Jean-Christophe Filori, spokesman for the European commissioner for enlargement, Günther Verheugen, said: "The Commission will make clear that, as long as such a central element as the reform of the penal code is not adopted, accession negotiations cannot start." The declaration set the scene for a week of political drama, as the Turkish Prime Minister Recep Tayyip Erdogan prepares to visit Brussels on Thursday. Last week he told the EU to stop meddling in internal Turkish politics.

The stakes are high because EU leaders will decide in December whether the government in Ankara has made enough progress on human rights to begin membership talks.

Until recently it had been assumed that the Commission's report, on which the decision will be based, would provide a positive recommendation.

Yesterday's declaration throws that into doubt. Without the penal code in place, the best Ankara could hope for, when the Commission reports on 6 October, would be for a go-ahead conditional on the law being put on to the statute book. That would delay the start of negotiations, which are expected to take up to 10 years to complete.

The latest ructions were sparked by efforts from within Mr Erdogan's Justice and Development Party to make adultery punishable by up to two years in prison.

Under acute pressure from the EU, the government agreed with the opposition to shelve the measure. However, hardliners in Mr Erdogan's party sought to get it on to the statute book through an amendment to the penal code.

When that provoked a furore, Mr Erdogan - pulled one way by the EU and another by his party supporters - shelved the whole penal code.

On Saturday, Mr Verheugen summoned the Turkish ambassador to the EU to ask for clarification on Ankara's intentions over the penal code, but Mr Filori said that this had yet to be provided.

Over the weekend, Mr Verheughen told the Bild am Sonntag newspaper: "Now we're at the moment of truth, Turkey must show the strength to reconcile traditional Turkish values with European values."

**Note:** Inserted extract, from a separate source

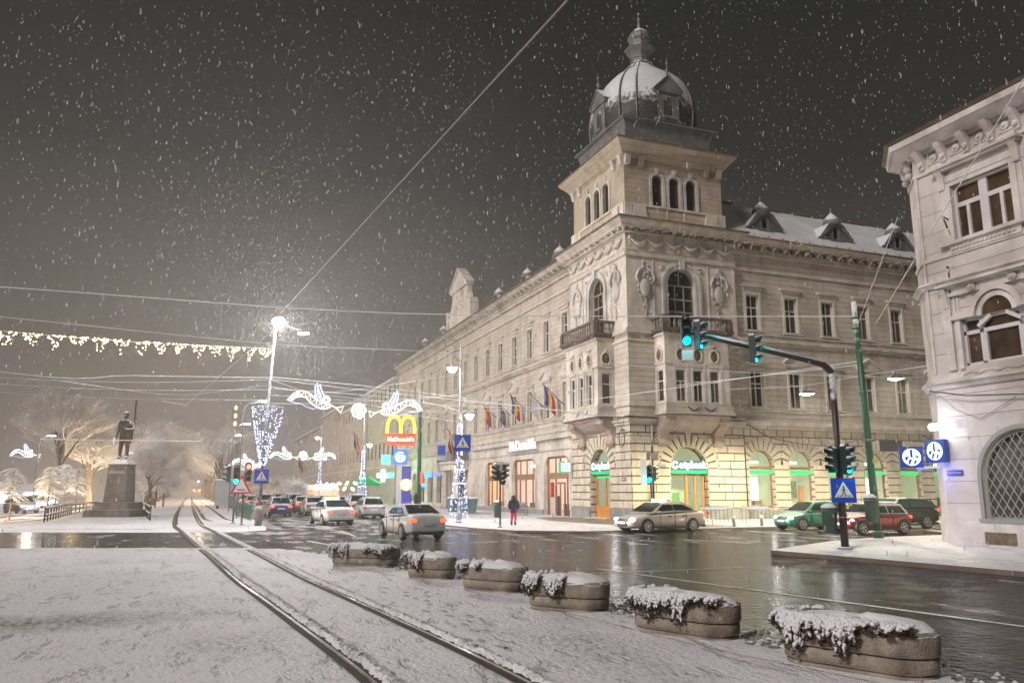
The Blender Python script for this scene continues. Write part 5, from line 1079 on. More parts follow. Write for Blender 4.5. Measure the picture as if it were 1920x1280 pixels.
g=B(TP); g.ring(0,5.58,.40,.58,-.21,-.185,.9,2*PI+.3,20)
for x,z0,z1 in ((-.28,5.35,5.75),(-.12,5.3,5.75),(.12,5.3,5.75),(.3,5.35,5.75)): g.box(x-.04,x+.04,-.21,-.185,z0,z1)
g.box(-.3,.3,-.21,-.185,5.72,5.82); g.box(-.2,.35,-.21,-.185,5.3,5.38); g.obj('white_emblem',emis('white_sign_face',(.8,.9,1),.9),q)
# signs on the white corner house
e=empty('lightbox_sign',(0,0,0),label='blue box with a round white lit emblem fixed flat on the white corner house',cat='shop sign',group='blue emblem boxes at the corner house')
def emblem(T,parent,s=1.):
    B(T).box(-.42*s,.42*s,0,.22,-.42*s,.42*s).obj('blue_box',mat('dark_blue_box',(.012,.03,.12),rough=.3,emit=(.01,.03,.16),es=.5),parent)
    d=B(T); d.ring(0,0,0,.33*s,-.012,-.002,0,2*PI,24); d.obj('white_disc',emis('white_blue_disc',(.72,.82,1),1.3),parent)
    g=B(T)
    for poly in ([(-.05,.30),(.04,.31),(.05,-.02),(-.05,-.02)],[(-.24,.02),(-.08,.02),(-.20,-.16),(-.25,-.10)],[(.08,.08),(.27,.04),(.24,-.06),(.14,.0)],[(-.10,-.08),(.02,-.08),(-.08,-.30),(-.14,-.28)],[(.10,-.10),(.20,-.16),(.10,-.28),(.04,-.30)]): g.prism([(x*s,z*s) for x,z in poly],-.022,-.013)
    g.obj('blue_mark',mat('dark_blue_box',(.012,.03,.12)),parent)
emblem(FA@Matrix.Translation((-.05,-.30,3.45)),e,1.0)
e2=empty('lightbox_sign',(0,0,0),label='blue box with white round emblem sticking out from the corner house into the street',cat='shop sign',group='blue emblem boxes at the corner house')
emblem(Matrix.Translation((-1.35,-23.35,3.25))@Matrix.Rotation(R_(-36),4,'Z'),e2,.95); B().tube([(-1.2,-23.4,2.85),(-.1,-23.5,2.9)],.035,5).obj('blue_bracket',emis('blue_glow_tube',(.12,.16,1.0),2.0),e2)
point((-1.05,-23.9,2.7),14,(.25,.28,1),.1,'sign_glow',e2)
e=empty('tube_sign',(0,0,0),label='short rounded white tube sign above the blue boxes on the corner house',cat='shop sign'); FAT=FA@Matrix.Translation((.2,-.12,4.35)); q=B(FAT); q.box(-.46,.46,-.08,.02,-.13,.13); q.tube([(-.46,-.03,0),(.46,-.03,0)],.13,10); q.obj('white_tube',emis('white_tube_sign',(.93,.93,1),1.6),e); text('D ··','mark',mat('sign_blue',(.015,.06,.42)),e,FAT@Matrix.Translation((0,-.18,0)),.14,.004)
point(FAT@Vector((0,-.5,-.1)),30,(.85,.88,1),.2,'sign_glow',e)
e=empty('street_name_plate',(0,0,0),label='small blue street name plate on the white corner house below the blue boxes',cat='street sign'); T=FA@Matrix.Translation((.48,-.02,2.65)); B(T).box(-.33,.33,-.02,.0,-.10,.10).obj('plate',mat('violet_blue_plate',(.03,.03,.28),rough=.4),e); text('B-dul Eroilor','lettering',mat('sign_white',(.75,.76,.78)),e,T@Matrix.Translation((0,-.024,0)),.11,.001)
e=empty('street_name_plate',(0,0,0),label='small blue plate on the rusticated left face near the building corner',cat='street sign'); T=FL@Matrix.Translation((-.95,-.07,2.75)); B(T).box(-.28,.28,-.02,0,-.11,.11).obj('plate',mat('violet_blue_plate',(.03,.03,.28)),e); B(T).box(-.2,.2,-.024,-.021,-.03,.03).obj('lettering',mat('sign_white',(.75,.76,.78)),e)
e=empty('street_name_plate',(0,0,0),label='small grey street plate beside the right-hand corner door',cat='street sign'); T=FR@Matrix.Translation((2.2,-.08,3.65)); B(T).box(-.34,.34,-.02,0,-.09,.09).obj('plate',mat('grey_plate',(.25,.27,.30),rough=.5),e)
# mid-distance signs beyond the portal
def boxsign(x,y,z,w,h,m,label,name='lit_sign',rz=-14,extra=None,cat='shop sign',d=.12):
    e=empty(name,(x,y,z),R_(rz),label=label,cat=cat); B().box(-w/2,w/2,-d/2,d/2,-h/2,h/2).obj('sign_face',m,e); extra and extra(e); return e
def smile(e):
    q=B(); q.lathe([(.02,0),(.56,.0),(.60,.06),(.56,.12),(.02,.12)],20); q.v=[(x,z-.2,y) for x,y,z in q.v]; q.obj('yellow_disc',emis('yellow_disc',(1,.75,.15),.5),e); q=B(); q.ring(0,0,.0,.46,-.30,-.22,0,2*PI,18); q.obj('white_disc',emis('cream_disc',(1,.92,.65),.75),e)
boxsign(-7.4,31.5,2.6,.9,3.6,mat('violet_panel',(.05,.05,.25),rough=.4,emit=(.05,.06,.4),es=.3),'round yellow and white lit sign on a violet panel left of the lit lantern post',extra=smile)
boxsign(-6.9,27.5,3.2,.26,1.1,emis('red_letters',(1,.08,.03),.8),'narrow red lit vertical sign just left of the lit lantern post')
boxsign(-6.0,24.0,5.6,.85,1.7,mat('grey_panel_sign',(.38,.39,.42),rough=.5),'grey framed information panel high beside the lit lantern post',extra=lambda e:B().box(-.35,.35,-.08,-.065,-.4,.5).obj('blue_print',mat('sign_blue',(.015,.06,.42)),e))
boxsign(-1.0,47,3.9,.9,.6,emis('cyan_blue_sign',(.10,.45,1),.7),'blue lit double sign on the facade behind the pylon mast')
boxsign(-1.0,49,2.7,.6,.45,emis('cyan_blue_sign',(.1,.45,1),.7),'small blue lit sign lower on the facade behind the pylon mast')
boxsign(-1.0,43,3.9,.85,.45,emis('violet_blue_sign',(.25,.3,.9),.5),'violet-blue lit sign right of the green mast by the pylon')
def gcross(e):
    q=B(); q.box(-.28,.28,-.12,.12,-.8,.8); q.box(-.8,-.28,-.12,.12,-.28,.28); q.box(.28,.8,-.12,.12,-.28,.28); q.obj('green_cross',emis('green_cross_light',(.25,1,.55),2.5),e); point((0,-.8,0),260,(.15,1,.4),.3,'sign_glow',e)
boxsign(-4.0,58.5,4.0,.1,.5,M['iron'],'glowing green pharmacy cross on the facade down the avenue',extra=gcross)
boxsign(-3.9,54.5,4.0,.9,.6,emis('green_cyan_sign',(.15,1,.6),1),'small green lit sign right of the pharmacy cross')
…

Behind the scenes, the opponents of Turkish accession to the EU have begun to mobilise, both in national capitals and within the European Commission. In Vienna yesterday, the far-right Freedom Party threatened a political crisis in Austria, saying that it would walk out of the coalition government if the Chancellor, Wolfgang Schüssel, agreed to Turkish membership. Critics of the Freedom Party point out that it failed to carry out similar pledges about the EU's last enlargement.

The German opposition leader, Angela Merkel, has lobbied fellow conservatives in Europe to offer Ankara a partnership, rather than allowing it to join the EU. Within the European Commission, Austria's Franz Fischler, and Frits Bolkestein, of the Netherlands, have made clear their reservations about Turkey's EU bid. Turkey would be the first mainly Islamic country to join the EU and, because of the size of its population, with about 69 million people, it would have a huge say in decision-making.